Selli and Care's Excellent Adventure in Agility

Last weekend Selli and I earned our final leg in Open Jumpers with Weaves and so will move up to excellent at our next agility trial. We moved into Excellent Standard in November. We are not really ready for excellent, but hopefully we will get some qualifying runs this spring. However, we are prepared to do alot of non-qualifying runs in the process.


For any sane person reading this (read non-agility person), I will briefly try to explain the last paragraph. Agility is a dog-sport where the dog and its handler negotiates a course designed by a judge, trying to have a clean run (a run with out any points taken away) in as short a time as possible. There are many different organizations like the AKC, CPE, NADAC and USDAA that hold agility trials. Each has its own rules, obstacles, classes and titles.


Selli and I have chosen to compete in AKC trials only due to time constraints, that is I should be working on weekends but sneak off about one weekend a month to play agility. AKC has three classes for agility. the "Standard" class includes jumps, tunnels, weave poles, and contact obstacles (A-Frame, Dog Walk, Teeter and the table). The "Jumpers with Weaves" or JWW class just has jumps, tunnels and weave poles. These two classes have a designated course designed by the judge and your performance is judged by how well you do that course. The third class is called "FAST" or "Fifteen and Send Time." In this class there are point values assigned to different jumps, tunnels and contact obstacles and a "Send challenge" which is a series of obstacles which the dog must perform in the correct sequence at a specified distance from its handler. All agility trials have Standard and JWW classes and some have all three classes.

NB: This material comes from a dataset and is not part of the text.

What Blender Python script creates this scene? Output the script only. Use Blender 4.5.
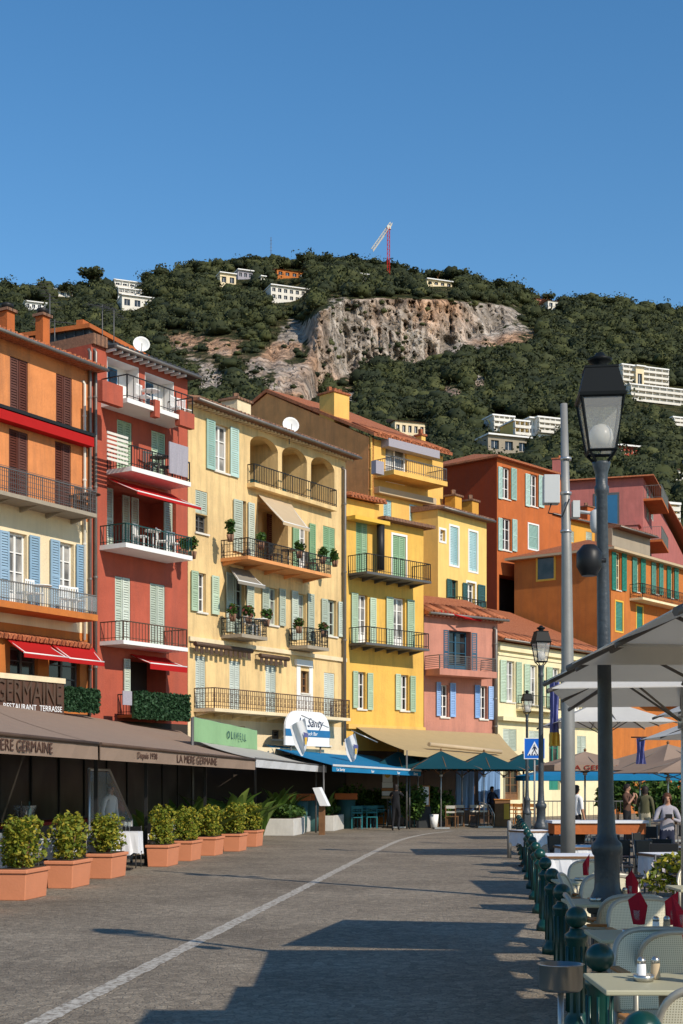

There are three levels with in each class; novice, open and excellent. The courses get progressively harder going from novice to open to excellent, the time allowed to complete the course gets shorter and you get to make fewer mistakes. To move from one level to another, you have to get three qualifying runs (called legs in trial lingo). When you complete novice you get your NA title for standard and your NAJ title for Jumpers with Weaves (frequently called Jumpers). When you get your third legs in open, you get your OA (Standard) and OAJ (Jumpers). After your first three legs in Excellent, you get your AX (Standard) and AXJ (Jumpers). The you move to Excellent B classes and work for your MX which requires 10 qualifying legs in Standard and your AXJ which requires 10 qualifying runs in Jumpers. If you still have any money or your dog has any energy left you can try for your MACH (the agility championship). To get a MACH you and your dog need to qualify in both excellent standard and jumpers at the same trial twenty times. Qualifying in both classes on the same day is called a "double Q" or a "QQ." You also need to earn 700 points, which is done by running under time in a qualifying run.


Selli and I are not planning on a MACH, but we hope to get a MX and a MXJ (we hope, we hope). It is early days yet, heck we don't have any excellent legs yet so talk about a MX or MXJ is quite premature.


In this blog, I plan to recount our tales of agility, obedience (which we are also attempting) and dogs in general. I hope you enjoy our journey.